UK Organic Sales Fall
April 06
13:37 2011

Sales of organic products in the UK fell 5.9% to £1.73b in 2010 with the rate of decline slowing significantly throughout the year, according to the Organic Market Report just published by the Soil Association. The outlook for 2011 is cautiously optimistic.

Despite fragile consumer confidence in the wider economy, the report shows positive signs of resilience and recovery for the organic sector overall. The biggest success stories were sales of organic beef (up 18%), organic baby food (up 10.3%) and organic textiles (up 7.8%).

The Organic Market Report shows that shoppers spend more than £33m a week on all things organic, and that 86% of households now buy organic products. Dairy products and fresh fruit and vegetables are the most popular categories, accounting for 30.5% and 23.2% of sales respectively.

Sales of a wide range of products started growing again in 2010, including butter, yoghurt, beer and cider, herbs and spices, pulses and packet soups.

Although sales through multiple retailers fell by 7.7%, to £1.25b, Waitrose and Marks & Spencer anticipate modest growth for 2011, while Tesco, Sainsbury, Morrisons and the Co-operative predict level sales year on year. Multiple retail accounted for 72.3% of the organic market in 2010. Sales through independent retailers and catering accounted for the remaining 27.7% of the market, falling by 0.75% to £480m.

Organically managed land decreased by 0.6% to 738,709 hectares and now represents 4.2% of UK farmland, equivalent to more than the combined area of Somerset and Wiltshire. The number of UK organic producers fell by 4.2% to 7,567 in 2010, from a record high of 7,896 the previous year.

Production of organic vegetables and organic milk both fell in 2010 but cereal production is on the increase, buoyed by high grain prices and strong demand for milling wheat.

Poultry and egg production are set to fall in 2011 because of a combination of faltering consumer demand, high feed prices and the cost implications of impending changes to the EU organic regulations.
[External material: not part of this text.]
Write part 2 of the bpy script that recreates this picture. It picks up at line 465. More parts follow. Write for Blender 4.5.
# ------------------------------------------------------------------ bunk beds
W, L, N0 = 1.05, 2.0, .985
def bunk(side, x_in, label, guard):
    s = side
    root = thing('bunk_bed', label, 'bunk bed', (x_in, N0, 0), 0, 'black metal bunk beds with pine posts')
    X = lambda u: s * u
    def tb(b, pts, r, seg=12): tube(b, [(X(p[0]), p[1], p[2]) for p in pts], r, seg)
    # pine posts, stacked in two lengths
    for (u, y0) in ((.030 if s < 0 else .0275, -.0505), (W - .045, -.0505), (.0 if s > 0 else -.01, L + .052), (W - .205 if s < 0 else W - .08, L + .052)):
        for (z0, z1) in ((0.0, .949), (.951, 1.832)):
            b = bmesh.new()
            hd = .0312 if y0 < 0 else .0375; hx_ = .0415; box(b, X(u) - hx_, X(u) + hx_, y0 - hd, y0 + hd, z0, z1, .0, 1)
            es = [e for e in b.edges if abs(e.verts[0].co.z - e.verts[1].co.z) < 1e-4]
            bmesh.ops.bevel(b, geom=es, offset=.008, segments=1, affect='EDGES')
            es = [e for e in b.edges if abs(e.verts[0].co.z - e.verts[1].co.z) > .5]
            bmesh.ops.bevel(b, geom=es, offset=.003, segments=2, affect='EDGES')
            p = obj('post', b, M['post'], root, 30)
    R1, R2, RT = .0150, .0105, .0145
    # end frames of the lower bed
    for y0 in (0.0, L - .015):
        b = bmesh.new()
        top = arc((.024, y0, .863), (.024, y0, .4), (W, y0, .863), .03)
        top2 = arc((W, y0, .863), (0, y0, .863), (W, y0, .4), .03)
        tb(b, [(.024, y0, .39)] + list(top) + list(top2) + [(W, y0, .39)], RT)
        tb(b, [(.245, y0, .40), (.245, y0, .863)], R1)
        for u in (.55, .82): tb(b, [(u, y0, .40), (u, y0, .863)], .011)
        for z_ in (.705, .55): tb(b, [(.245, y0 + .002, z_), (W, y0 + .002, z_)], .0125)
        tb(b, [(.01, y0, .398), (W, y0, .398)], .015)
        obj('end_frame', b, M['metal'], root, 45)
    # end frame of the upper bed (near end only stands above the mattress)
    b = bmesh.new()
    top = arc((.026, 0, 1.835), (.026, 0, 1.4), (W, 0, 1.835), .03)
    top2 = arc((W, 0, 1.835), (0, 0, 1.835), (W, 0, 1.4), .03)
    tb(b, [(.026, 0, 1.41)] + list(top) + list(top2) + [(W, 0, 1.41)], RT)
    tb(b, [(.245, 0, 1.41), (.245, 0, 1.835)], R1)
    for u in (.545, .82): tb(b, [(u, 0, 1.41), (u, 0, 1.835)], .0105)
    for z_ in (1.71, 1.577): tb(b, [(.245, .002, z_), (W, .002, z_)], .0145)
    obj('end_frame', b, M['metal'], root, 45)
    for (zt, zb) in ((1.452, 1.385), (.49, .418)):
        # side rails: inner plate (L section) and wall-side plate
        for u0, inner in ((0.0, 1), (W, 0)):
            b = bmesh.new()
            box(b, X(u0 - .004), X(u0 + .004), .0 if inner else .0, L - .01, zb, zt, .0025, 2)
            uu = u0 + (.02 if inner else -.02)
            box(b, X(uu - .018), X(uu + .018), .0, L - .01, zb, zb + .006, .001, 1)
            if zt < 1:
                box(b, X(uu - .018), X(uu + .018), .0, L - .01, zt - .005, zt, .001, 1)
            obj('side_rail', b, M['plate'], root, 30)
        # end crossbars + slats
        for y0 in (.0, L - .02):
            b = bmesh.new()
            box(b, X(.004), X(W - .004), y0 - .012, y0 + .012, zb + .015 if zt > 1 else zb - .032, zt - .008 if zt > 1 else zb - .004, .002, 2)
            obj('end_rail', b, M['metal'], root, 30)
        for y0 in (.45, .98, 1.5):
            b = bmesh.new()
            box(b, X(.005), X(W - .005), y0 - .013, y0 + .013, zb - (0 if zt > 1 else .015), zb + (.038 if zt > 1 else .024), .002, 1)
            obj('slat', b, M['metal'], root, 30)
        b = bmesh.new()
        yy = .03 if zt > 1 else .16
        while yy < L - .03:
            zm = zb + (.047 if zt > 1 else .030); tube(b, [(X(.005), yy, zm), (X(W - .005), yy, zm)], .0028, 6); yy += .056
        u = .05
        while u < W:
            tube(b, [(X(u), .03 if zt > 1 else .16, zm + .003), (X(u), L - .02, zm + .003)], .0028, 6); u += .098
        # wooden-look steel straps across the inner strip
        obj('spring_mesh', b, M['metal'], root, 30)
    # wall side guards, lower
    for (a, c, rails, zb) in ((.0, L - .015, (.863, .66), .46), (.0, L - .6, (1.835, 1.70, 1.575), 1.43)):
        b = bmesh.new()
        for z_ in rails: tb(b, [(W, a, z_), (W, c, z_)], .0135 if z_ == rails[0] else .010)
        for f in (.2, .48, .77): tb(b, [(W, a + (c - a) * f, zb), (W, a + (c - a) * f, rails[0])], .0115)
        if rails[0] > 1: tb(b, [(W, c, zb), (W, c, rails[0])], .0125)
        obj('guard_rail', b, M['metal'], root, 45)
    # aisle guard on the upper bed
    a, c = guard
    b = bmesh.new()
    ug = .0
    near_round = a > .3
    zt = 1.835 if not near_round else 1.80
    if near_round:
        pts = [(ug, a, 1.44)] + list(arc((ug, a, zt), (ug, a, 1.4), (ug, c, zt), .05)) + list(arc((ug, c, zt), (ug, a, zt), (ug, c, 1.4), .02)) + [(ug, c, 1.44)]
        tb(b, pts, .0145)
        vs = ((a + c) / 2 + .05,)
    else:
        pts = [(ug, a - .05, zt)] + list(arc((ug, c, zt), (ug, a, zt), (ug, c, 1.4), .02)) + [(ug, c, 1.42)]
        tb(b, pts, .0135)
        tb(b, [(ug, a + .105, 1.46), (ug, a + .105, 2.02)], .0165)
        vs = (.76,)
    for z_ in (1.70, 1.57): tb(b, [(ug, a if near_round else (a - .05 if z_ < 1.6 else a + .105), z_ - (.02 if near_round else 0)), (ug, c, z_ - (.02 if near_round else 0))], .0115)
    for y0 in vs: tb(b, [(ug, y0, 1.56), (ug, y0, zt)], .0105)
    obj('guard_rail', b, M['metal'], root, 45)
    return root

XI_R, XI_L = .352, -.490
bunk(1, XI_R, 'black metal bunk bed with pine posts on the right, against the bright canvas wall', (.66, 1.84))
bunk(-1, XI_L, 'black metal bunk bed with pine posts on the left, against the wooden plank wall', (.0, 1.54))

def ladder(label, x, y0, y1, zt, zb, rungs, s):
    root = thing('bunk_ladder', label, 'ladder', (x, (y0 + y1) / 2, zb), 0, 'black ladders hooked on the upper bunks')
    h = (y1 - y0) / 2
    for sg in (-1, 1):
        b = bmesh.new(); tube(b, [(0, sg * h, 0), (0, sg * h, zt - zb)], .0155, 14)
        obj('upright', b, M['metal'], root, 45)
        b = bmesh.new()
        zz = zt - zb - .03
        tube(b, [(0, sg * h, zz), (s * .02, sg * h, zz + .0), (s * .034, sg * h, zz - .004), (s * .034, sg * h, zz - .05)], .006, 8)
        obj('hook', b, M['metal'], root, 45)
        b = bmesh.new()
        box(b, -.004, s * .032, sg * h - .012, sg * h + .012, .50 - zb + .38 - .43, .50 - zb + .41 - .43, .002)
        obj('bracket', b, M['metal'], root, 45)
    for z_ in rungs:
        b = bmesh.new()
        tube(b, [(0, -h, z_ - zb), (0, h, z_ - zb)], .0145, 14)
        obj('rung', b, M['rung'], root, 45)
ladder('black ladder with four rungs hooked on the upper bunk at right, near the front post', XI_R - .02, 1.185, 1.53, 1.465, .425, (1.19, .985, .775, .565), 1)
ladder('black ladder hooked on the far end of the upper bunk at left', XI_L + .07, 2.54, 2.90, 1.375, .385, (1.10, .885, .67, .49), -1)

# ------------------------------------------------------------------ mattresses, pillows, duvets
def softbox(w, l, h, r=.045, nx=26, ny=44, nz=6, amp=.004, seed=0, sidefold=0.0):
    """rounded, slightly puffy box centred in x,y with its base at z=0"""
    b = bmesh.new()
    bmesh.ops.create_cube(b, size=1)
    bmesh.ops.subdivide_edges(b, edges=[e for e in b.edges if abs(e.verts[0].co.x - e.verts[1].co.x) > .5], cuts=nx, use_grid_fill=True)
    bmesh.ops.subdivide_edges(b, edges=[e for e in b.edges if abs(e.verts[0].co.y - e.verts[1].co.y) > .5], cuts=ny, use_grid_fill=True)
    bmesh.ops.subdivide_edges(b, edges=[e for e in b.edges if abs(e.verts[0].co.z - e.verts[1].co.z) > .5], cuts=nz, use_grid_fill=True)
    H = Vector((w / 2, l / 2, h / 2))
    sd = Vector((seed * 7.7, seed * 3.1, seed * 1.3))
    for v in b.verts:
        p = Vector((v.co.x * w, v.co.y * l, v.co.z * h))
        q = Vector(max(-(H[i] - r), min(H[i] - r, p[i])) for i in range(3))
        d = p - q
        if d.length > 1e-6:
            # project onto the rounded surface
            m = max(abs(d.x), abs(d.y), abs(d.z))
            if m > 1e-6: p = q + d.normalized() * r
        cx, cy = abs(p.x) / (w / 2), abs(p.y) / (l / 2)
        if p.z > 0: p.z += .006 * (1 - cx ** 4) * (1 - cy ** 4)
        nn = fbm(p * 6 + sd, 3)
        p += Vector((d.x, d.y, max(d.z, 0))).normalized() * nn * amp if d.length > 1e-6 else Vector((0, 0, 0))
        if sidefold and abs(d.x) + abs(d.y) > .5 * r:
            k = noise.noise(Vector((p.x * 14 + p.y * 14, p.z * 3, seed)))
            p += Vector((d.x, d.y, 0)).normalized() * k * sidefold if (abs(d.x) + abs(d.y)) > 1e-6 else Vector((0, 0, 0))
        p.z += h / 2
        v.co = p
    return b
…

Roger Mortlock, deputy director of the Soil Association, comments: “There is powerful evidence that consumers who care about the diverse benefits of organic will stay loyal, even during these tough economic times. Given the current uncertainties in the UK and global economy, it would be rash to make any predictions for the future organic market. But the instability caused by climate change, population growth and resource depletion mean that business as usual in food and farming is not an option.”